Realizando estos experimentos con participantes de distintos países se observa que cuando el dilema se plantea en una lengua extranjera las respuestas tienden a la decisión más utilitarista. Si nos planteamos este dilema moral en nuestra propia lengua la carga emocional de la respuesta aumenta, y el peso que le damos a la pérdida —ese hombre que empujamos a la vía— es mucho mayor, lo que nos lleva a no asumir el riesgo.

Existen en el mundo unas siete mil lenguas, que aportan una riqueza cultural de indiscutible valor. Esta gran variedad de lenguas lleva consigo una exigencia adaptativa para las distintas sociedades. El dominio de una nueva lengua nos permite no solo adquirir parte de su riqueza cultural, sino que requiere de un acto de empatía, de entender la presencia del otro, que nos lleva a tomar decisiones más pausadas, racionales y que tienen en cuenta el bien común, más allá de nuestros propios miedos.

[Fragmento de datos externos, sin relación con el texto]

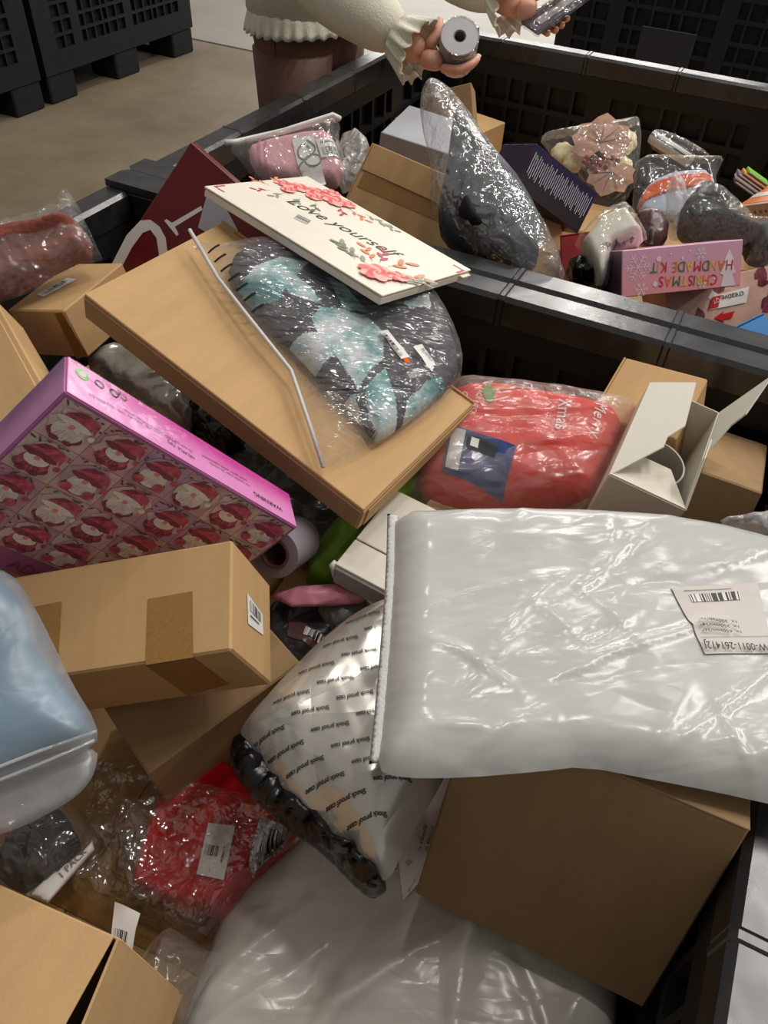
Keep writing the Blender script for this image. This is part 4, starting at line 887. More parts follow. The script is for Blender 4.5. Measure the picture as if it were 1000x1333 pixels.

Conocer los sesgos que acarrea pensar en nuestra lengua materna nos podría llevar a mejorar nuestras discusiones si las llevamos a un campo donde obliguemos a nuestro segundo sistema de pensamiento a tomar las decisiones. Este resultado podría ser útil para afrontar algunos de los retos de la política internacional. Así, una de las consecuencias inesperadas del Brexit pueda acabar siendo la supresión del inglés como lengua oficial en las instituciones europeas. Si la diplomacia perdiese a sus traductores, obligando al bi o trilingüismo en la toma de decisiones, alguno de los conflictos territoriales actuales podrían llegar a mejor puerto.

Por lo tanto, ya sea en la cama, como decía Steiner, en política internacional, o al tomar decisiones morales, la Torre de Babel, más que una maldición para confundir a los hombres, se puede transformar  en una ocasión única para tomar mejores decisiones.